▶ Given exercise
Keep every line where the word "scene" appears; drop the rest.

▶ Given information
# # # #

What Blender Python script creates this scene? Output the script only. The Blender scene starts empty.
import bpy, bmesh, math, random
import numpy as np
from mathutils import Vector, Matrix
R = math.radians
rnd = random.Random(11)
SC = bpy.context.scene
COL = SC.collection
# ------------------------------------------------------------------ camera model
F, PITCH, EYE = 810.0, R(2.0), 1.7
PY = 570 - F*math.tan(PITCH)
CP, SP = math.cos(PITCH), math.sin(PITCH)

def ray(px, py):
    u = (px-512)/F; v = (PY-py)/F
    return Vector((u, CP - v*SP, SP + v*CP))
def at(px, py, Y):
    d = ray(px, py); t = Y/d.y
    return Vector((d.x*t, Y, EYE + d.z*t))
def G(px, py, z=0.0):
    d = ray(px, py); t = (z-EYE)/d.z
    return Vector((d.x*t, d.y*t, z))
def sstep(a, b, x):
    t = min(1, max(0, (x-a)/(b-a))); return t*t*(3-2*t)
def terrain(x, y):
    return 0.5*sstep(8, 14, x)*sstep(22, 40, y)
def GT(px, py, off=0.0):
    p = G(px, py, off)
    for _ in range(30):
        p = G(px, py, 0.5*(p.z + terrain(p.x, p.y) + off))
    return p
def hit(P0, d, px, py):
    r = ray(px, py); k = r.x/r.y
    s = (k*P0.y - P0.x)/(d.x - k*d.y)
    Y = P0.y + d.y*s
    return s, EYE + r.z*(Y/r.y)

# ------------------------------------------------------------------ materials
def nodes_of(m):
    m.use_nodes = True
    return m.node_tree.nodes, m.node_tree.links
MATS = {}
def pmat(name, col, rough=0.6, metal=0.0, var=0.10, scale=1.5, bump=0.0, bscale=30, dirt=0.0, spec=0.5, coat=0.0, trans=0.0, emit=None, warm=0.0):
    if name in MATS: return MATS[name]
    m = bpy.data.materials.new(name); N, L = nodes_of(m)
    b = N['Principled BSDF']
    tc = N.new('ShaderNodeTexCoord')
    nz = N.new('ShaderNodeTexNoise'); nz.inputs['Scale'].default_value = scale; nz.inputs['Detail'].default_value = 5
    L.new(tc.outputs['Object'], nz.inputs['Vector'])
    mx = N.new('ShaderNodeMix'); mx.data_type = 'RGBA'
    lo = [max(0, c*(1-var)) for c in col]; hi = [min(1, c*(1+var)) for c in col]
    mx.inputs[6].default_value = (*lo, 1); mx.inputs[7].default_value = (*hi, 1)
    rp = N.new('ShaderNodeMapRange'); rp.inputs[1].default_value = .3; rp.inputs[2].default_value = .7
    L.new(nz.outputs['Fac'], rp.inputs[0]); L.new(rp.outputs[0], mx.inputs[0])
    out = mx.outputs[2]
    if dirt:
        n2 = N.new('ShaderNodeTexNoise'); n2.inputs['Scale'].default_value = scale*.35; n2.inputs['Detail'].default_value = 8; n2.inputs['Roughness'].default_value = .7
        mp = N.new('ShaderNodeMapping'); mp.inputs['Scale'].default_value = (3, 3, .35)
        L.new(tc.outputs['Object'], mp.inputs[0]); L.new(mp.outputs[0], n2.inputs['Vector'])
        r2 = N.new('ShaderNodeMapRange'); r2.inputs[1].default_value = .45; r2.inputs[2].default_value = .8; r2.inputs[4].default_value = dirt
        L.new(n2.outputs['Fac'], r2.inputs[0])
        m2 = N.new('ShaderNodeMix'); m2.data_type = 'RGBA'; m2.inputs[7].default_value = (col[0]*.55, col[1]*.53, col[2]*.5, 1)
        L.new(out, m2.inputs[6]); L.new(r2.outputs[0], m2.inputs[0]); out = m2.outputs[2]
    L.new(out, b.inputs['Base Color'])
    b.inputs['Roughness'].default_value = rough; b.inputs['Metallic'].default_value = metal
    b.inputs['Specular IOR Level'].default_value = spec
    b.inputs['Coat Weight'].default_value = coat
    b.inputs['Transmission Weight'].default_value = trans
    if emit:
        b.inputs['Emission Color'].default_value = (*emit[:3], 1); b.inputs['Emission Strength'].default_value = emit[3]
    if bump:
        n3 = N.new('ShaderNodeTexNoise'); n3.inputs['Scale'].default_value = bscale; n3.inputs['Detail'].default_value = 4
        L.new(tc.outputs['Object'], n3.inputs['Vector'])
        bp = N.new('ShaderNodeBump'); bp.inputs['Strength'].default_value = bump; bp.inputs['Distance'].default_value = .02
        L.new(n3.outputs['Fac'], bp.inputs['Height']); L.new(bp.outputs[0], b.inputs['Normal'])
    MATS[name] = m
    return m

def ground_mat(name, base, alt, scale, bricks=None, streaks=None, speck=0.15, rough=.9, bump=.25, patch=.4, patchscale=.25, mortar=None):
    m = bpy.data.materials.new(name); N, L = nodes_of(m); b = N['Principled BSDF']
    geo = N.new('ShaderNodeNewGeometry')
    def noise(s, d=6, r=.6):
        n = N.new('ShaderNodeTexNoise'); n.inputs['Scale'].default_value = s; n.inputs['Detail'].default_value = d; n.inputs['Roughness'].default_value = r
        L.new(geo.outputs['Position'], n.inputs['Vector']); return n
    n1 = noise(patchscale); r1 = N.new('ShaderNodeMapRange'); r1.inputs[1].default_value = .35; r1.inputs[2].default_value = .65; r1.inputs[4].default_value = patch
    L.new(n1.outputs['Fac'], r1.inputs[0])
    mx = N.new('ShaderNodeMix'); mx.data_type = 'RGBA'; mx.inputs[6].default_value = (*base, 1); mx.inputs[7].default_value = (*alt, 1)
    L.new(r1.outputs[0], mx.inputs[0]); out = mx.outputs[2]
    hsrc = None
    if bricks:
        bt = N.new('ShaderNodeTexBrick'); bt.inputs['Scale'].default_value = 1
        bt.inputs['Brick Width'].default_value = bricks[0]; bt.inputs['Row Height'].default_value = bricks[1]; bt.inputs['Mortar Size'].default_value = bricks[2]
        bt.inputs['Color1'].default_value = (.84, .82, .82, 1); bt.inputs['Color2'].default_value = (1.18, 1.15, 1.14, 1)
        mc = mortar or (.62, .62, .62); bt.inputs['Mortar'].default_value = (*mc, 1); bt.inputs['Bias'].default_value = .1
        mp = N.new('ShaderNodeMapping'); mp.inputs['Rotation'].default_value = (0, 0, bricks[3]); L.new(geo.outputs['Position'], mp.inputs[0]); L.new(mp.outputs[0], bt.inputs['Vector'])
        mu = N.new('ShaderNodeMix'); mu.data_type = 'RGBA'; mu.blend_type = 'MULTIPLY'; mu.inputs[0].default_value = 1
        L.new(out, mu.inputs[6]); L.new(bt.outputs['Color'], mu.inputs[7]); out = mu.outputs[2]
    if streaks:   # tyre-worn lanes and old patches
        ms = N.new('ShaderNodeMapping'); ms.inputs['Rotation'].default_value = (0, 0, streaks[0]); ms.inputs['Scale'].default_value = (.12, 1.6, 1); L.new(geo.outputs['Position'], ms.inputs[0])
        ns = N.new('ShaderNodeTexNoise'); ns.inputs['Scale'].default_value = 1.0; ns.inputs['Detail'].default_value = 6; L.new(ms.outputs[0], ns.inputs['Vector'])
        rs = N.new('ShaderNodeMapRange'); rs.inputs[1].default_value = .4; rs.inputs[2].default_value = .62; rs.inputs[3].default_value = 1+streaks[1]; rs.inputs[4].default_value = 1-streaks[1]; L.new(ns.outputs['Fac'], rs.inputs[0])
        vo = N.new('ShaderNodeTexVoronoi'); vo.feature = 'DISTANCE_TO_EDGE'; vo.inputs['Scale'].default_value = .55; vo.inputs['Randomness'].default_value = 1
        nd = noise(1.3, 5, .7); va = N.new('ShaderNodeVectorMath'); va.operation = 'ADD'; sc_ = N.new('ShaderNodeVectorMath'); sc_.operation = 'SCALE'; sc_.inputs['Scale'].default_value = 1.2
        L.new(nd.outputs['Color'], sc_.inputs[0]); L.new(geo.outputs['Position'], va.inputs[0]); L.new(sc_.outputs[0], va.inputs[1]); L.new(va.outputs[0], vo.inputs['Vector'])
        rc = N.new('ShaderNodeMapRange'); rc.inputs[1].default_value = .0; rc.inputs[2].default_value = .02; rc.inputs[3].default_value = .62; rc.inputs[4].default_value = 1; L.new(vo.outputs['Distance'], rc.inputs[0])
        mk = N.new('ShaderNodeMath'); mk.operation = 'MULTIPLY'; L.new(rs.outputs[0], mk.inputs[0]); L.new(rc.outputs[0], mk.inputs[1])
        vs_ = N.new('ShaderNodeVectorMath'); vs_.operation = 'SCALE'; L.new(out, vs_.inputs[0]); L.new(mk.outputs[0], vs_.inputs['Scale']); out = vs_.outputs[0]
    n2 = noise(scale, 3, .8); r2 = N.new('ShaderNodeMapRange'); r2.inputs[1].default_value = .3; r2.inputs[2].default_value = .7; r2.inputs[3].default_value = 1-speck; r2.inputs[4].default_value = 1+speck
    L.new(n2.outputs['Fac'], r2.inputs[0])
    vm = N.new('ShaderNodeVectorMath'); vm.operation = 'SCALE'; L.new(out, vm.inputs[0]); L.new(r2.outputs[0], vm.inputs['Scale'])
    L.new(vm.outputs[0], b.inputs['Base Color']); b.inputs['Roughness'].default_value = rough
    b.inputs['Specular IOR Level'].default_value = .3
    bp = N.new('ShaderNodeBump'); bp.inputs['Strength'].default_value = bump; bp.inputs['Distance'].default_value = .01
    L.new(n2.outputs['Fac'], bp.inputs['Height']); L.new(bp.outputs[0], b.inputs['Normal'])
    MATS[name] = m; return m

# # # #

▶ Reply
What Blender Python script creates this scene? Output the script only. The Blender scene starts empty.
SC = bpy.context.scene